Organization and Basis of Presentation
Organization and Basis of Presentation
Organization
PSEG is a holding company with a diversified business mix within the energy industry. Its operations are primarily in the Northeastern and Mid-Atlantic United States and in other select markets. PSEG’s four principal direct wholly owned subsidiaries are:
Power—which is a multi-regional, wholesale energy supply company that integrates its generating asset operations and gas supply commitments with its wholesale energy, fuel supply and energy trading functions through three principal direct wholly owned subsidiaries. Power’s subsidiaries are subject to regulation by the Federal Energy Regulatory Commission (FERC), the Nuclear Regulatory Commission (NRC) and the states in which they operate.
PSE&G—which is an operating public utility engaged principally in the transmission of electricity and distribution of electricity and natural gas in certain areas of New Jersey. PSE&G is subject to regulation by the New Jersey Board of Public Utilities (BPU) and the FERC. PSE&G also invests in solar generation projects and has implemented energy efficiency and demand response programs, which are regulated by the BPU.
PSEG Energy Holdings L.L.C. (Energy Holdings)—which primarily has investments in leveraged leases and solar generation projects through its direct wholly owned subsidiaries. Certain Energy Holdings’ subsidiaries are subject to regulation by the FERC and the states in which they operate. Energy Holdings has also been awarded a contract to manage the transmission and distribution assets of the Long Island Power Authority (LIPA) starting in 2014.

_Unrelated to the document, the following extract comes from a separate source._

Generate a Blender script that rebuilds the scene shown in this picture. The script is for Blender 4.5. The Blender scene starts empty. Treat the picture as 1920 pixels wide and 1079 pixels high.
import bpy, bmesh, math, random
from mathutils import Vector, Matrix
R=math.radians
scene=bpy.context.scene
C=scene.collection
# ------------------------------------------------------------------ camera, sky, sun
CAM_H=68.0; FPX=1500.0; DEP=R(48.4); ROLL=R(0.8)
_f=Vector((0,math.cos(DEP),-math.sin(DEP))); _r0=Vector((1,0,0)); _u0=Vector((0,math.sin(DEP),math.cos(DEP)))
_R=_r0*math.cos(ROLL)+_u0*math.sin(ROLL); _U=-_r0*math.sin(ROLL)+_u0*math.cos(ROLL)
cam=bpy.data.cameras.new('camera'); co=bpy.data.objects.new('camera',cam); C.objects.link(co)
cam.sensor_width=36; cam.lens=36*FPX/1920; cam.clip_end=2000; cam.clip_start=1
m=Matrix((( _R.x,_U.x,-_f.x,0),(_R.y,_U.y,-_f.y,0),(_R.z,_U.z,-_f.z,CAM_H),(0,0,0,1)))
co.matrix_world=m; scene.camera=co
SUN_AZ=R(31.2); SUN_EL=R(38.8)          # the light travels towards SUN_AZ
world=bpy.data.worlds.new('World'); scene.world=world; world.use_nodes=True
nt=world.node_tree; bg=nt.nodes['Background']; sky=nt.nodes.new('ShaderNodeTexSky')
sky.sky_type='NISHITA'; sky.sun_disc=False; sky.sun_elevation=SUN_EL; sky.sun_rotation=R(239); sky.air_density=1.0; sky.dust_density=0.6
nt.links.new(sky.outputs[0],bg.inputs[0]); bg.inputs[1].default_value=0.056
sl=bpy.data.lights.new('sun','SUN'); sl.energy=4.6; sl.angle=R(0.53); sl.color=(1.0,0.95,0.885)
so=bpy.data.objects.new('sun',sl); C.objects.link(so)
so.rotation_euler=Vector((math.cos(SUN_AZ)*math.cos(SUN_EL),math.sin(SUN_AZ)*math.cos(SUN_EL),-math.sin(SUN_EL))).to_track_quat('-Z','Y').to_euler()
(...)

PSEG Services Corporation (Services)—which provides management, administrative and general services to PSEG and its subsidiaries at cost.
Basis of Presentation
The respective financial statements included herein have been prepared pursuant to the rules and regulations of the Securities and Exchange Commission (SEC) applicable to Quarterly Reports on Form 10-Q. Certain information and note disclosures normally included in financial statements prepared in accordance with accounting principles generally accepted in the United States (GAAP) have been condensed or omitted pursuant to such rules and regulations. These Condensed Consolidated Financial Statements and Notes to Condensed Consolidated Financial Statements (Notes) should be read in conjunction with, and update and supplement matters discussed in, the Annual Report on Form 10-K for the year ended December 31, 2012.
The unaudited condensed consolidated financial information furnished herein reflects all adjustments which are, in the opinion of management, necessary to fairly state the results for the interim periods presented. All such adjustments are of a normal recurring nature. All significant intercompany accounts and transactions are eliminated in consolidation, except as discussed in Note 17. Related-Party Transactions. The year-end Condensed Consolidated Balance Sheets were derived from the audited Consolidated Financial Statements included in the Annual Report on Form 10-K for the year ended December 31, 2012.